Exercise details - Return only the lines from the top of the data down to the one that holds "COL = SC.collection", both included, without any pictures.

########################################

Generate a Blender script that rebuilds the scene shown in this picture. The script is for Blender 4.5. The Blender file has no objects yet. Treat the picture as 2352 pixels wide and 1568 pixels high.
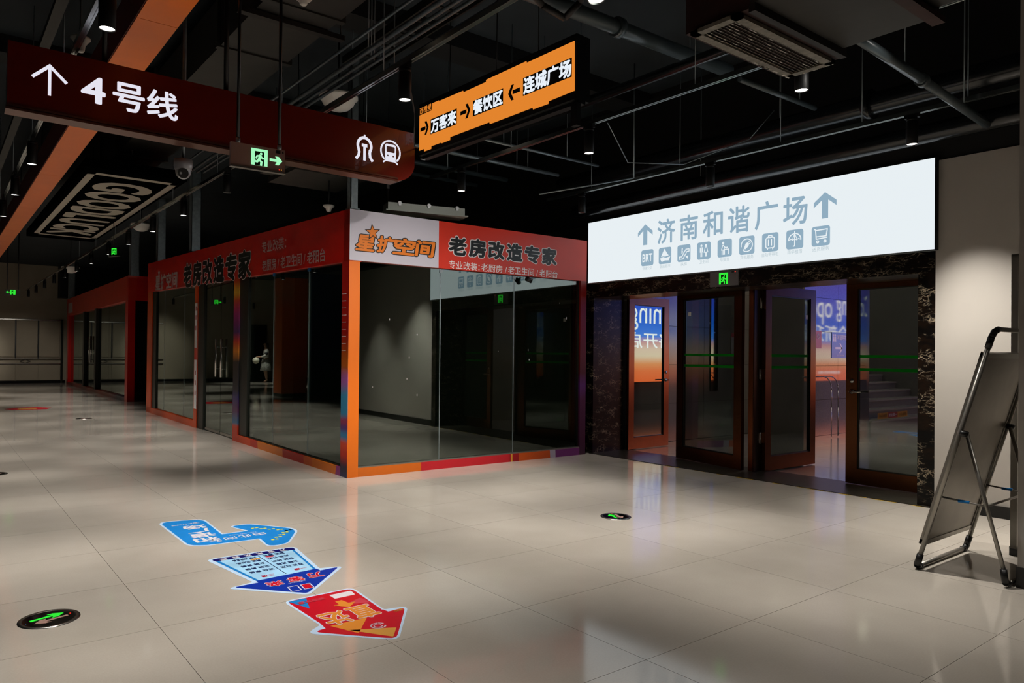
import bpy, math, random
from mathutils import Vector, Matrix
random.seed(7)
SC = bpy.context.scene
COL = SC.collection

# ------------------------------------------------------------------ camera, world, exposure
CAM_H = 1.3189
cd = bpy.data.cameras.new('camera')
cam = bpy.data.objects.new('camera', cd); COL.objects.link(cam)
yaw, pitch, roll = 0.6474, 0.0064, 0.0100
F = Vector((math.sin(yaw)*math.cos(pitch), math.cos(yaw)*math.cos(pitch), math.sin(pitch)))
R = F.cross(Vector((0, 0, 1))).normalized(); U = R.cross(F)
R, U = R*math.cos(roll)+U*math.sin(roll), U*math.cos(roll)-R*math.sin(roll)
cam.matrix_world = Matrix(((R.x, U.x, -F.x, 0), (R.y, U.y, -F.y, 0), (R.z, U.z, -F.z, CAM_H), (0, 0, 0, 1)))
cd.sensor_width = 36; cd.lens = 36*1669.4452/2352
cd.shift_x = (1176-1101.61)/2352; cd.shift_y = (800.58-784)/2352
cd.clip_start = 0.05; cd.clip_end = 200
SC.camera = cam

SC.view_settings.view_transform = 'Standard'
SC.view_settings.look = 'None'
SC.view_settings.exposure = 0.0
SC.view_settings.gamma = 1.0
SC.view_settings.use_curve_mapping = False
SC.cycles.use_denoising = True
SC.cycles.max_bounces = 12; SC.cycles.transparent_max_bounces = 24
SC.cycles.glossy_bounces = 6; SC.cycles.diffuse_bounces = 4
SC.cycles.sample_clamp_indirect = 6

w = bpy.data.worlds.new('world'); SC.world = w; w.use_nodes = True
w.node_tree.nodes['Background'].inputs[0].default_value = (0.6, 0.7, 0.8, 1)
w.node_tree.nodes['Background'].inputs[1].default_value = 0.006

SPOT_W = 270.0          # watts of one ceiling spotlight
SIGN_E = 0.90          # big white lightbox
POSTER_E = 3.1         # lobby lightbox

# ------------------------------------------------------------------ materials
def lin(c):
    c = c/255.0
    return c/12.92 if c <= 0.04045 else ((c+0.055)/1.055)**2.4
def rgb(h):
    h = h.lstrip('#'); return tuple(lin(int(h[i:i+2], 16)) for i in (0, 2, 4))+(1.0,)
_m = {}
def mat(name, col='#808080', rough=0.5, metal=0.0, emit=0.0, ecol=None, coat=0.0, noise=0.0, nscale=8.0, spec=0.5, bump=0.0):
    if name in _m: return _m[name]
    m = bpy.data.materials.new(name); m.use_nodes = True; _m[name] = m
    nt = m.node_tree; b = nt.nodes['Principled BSDF']
    c = rgb(col)
    b.inputs['Base Color'].default_value = c
    b.inputs['Roughness'].default_value = rough
    b.inputs['Metallic'].default_value = metal
    b.inputs['Specular IOR Level'].default_value = spec
    b.inputs['Coat Weight'].default_value = coat
    if emit:
        b.inputs['Emission Color'].default_value = rgb(ecol or col); b.inputs['Emission Strength'].default_value = emit
    if noise or bump:
        tc = nt.nodes.new('ShaderNodeTexCoord'); n = nt.nodes.new('ShaderNodeTexNoise')
        n.inputs['Scale'].default_value = nscale; n.inputs['Detail'].default_value = 6
        nt.links.new(tc.outputs['Object'], n.inputs['Vector'])
        if noise:
            r = nt.nodes.new('ShaderNodeValToRGB')
            r.color_ramp.elements[0].position = 0.3; r.color_ramp.elements[1].position = 0.7
            r.color_ramp.elements[0].color = tuple(x*(1-noise) for x in c[:3])+(1,)
            r.color_ramp.elements[1].color = tuple(min(1, x*(1+noise)) for x in c[:3])+(1,)
            nt.links.new(n.outputs['Fac'], r.inputs['Fac']); nt.links.new(r.outputs['Color'], b.inputs['Base Color'])
        if bump:
            bp = nt.nodes.new('ShaderNodeBump'); bp.inputs['Strength'].default_value = bump; bp.inputs['Distance'].default_value = 0.01
            nt.links.new(n.outputs['Fac'], bp.inputs['Height']); nt.links.new(bp.outputs['Normal'], b.inputs['Normal'])
    return m

def emis(name, col, s):
    if name in _m: return _m[name]
    m = bpy.data.materials.new(name); m.use_nodes = True; _m[name] = m
    nt = m.node_tree; nt.nodes.clear()
    o = nt.nodes.new('ShaderNodeOutputMaterial'); e = nt.nodes.new('ShaderNodeEmission')
    e.inputs[0].default_value = rgb(col); e.inputs[1].default_value = s
    nt.links.new(e.outputs[0], o.inputs[0]); return m

def glass(name, tint='#dfe8e2', f0=0.10, rough=0.0):
    m = bpy.data.materials.new(name); m.use_nodes = True; _m[name] = m
    nt = m.node_tree; nt.nodes.clear(); N = nt.nodes.new; L = nt.links.new
    o = N('ShaderNodeOutputMaterial'); mx = N('ShaderNodeMixShader'); t = N('ShaderNodeBsdfTransparent'); g = N('ShaderNodeBsdfGlossy')
    t.inputs[0].default_value = rgb(tint); g.inputs['Roughness'].default_value = rough
    g.inputs[0].default_value = (0.92, 1.0, 0.96, 1)
    lw = N('ShaderNodeLayerWeight'); lw.inputs[0].default_value = 0.5
    p = N('ShaderNodeMath'); p.operation = 'POWER'; p.inputs[1].default_value = 5
    a = N('ShaderNodeMath'); a.operation = 'MULTIPLY_ADD'; a.inputs[1].default_value = 1-f0; a.inputs[2].default_value = f0
    L(lw.outputs['Facing'], p.inputs[0]); L(p.outputs[0], a.inputs[0]); L(a.outputs[0], mx.inputs[0])
    L(t.outputs[0], mx.inputs[1]); L(g.outputs[0], mx.inputs[2]); L(mx.outputs[0], o.inputs[0])
    return m

def tile_mat(name, c0, c1, rough, var=0.06, spec=0.5):
    m = bpy.data.materials.new(name); m.use_nodes = True; _m[name] = m
    nt = m.node_tree; b = nt.nodes['Principled BSDF']; N = nt.nodes.new; L = nt.links.new
    tc = N('ShaderNodeTexCoord'); geo = N('ShaderNodeNewGeometry')
    n1 = N('ShaderNodeTexNoise'); n1.inputs['Scale'].default_value = 1.3; n1.inputs['Detail'].default_value = 8
    n2 = N('ShaderNodeTexNoise'); n2.inputs['Scale'].default_value = 120; n2.inputs['Detail'].default_value = 3
    L(geo.outputs['Position'], n1.inputs['Vector']); L(geo.outputs['Position'], n2.inputs['Vector'])
    oi = N('ShaderNodeObjectInfo')
    ad = N('ShaderNodeMath'); ad.operation = 'MULTIPLY_ADD'; ad.inputs[1].default_value = 0.35; L(n2.outputs['Fac'], ad.inputs[0]); L(n1.outputs['Fac'], ad.inputs[2])
    ad2 = N('ShaderNodeMath'); ad2.operation = 'MULTIPLY_ADD'; ad2.inputs[1].default_value = var*4; L(oi.outputs['Random'], ad2.inputs[0]); L(ad.outputs[0], ad2.inputs[2])
    r = N('ShaderNodeValToRGB'); r.color_ramp.elements[0].position = 0.35; r.color_ramp.elements[1].position = 1.0
    r.color_ramp.elements[0].color = rgb(c0); r.color_ramp.elements[1].color = rgb(c1)
    L(ad2.outputs[0], r.inputs['Fac']); L(r.outputs['Color'], b.inputs['Base Color'])
    # faint smears in the polish
    n3 = N('ShaderNodeTexNoise'); n3.inputs['Scale'].default_value = 3.0; n3.inputs['Detail'].default_value = 5; L(geo.outputs['Position'], n3.inputs['Vector'])
    mr = N('ShaderNodeMapRange'); mr.inputs['To Min'].default_value = rough*0.6; mr.inputs['To Max'].default_value = rough*1.5
    L(n3.outputs['Fac'], mr.inputs['Value']); L(mr.outputs[0], b.inputs['Roughness'])
    b.inputs['Specular IOR Level'].default_value = spec
    return m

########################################

Output for this exercise -
Generate a Blender script that rebuilds the scene shown in this picture. The script is for Blender 4.5. The Blender file has no objects yet. Treat the picture as 2352 pixels wide and 1568 pixels high.
import bpy, math, random
from mathutils import Vector, Matrix
random.seed(7)
SC = bpy.context.scene
COL = SC.collection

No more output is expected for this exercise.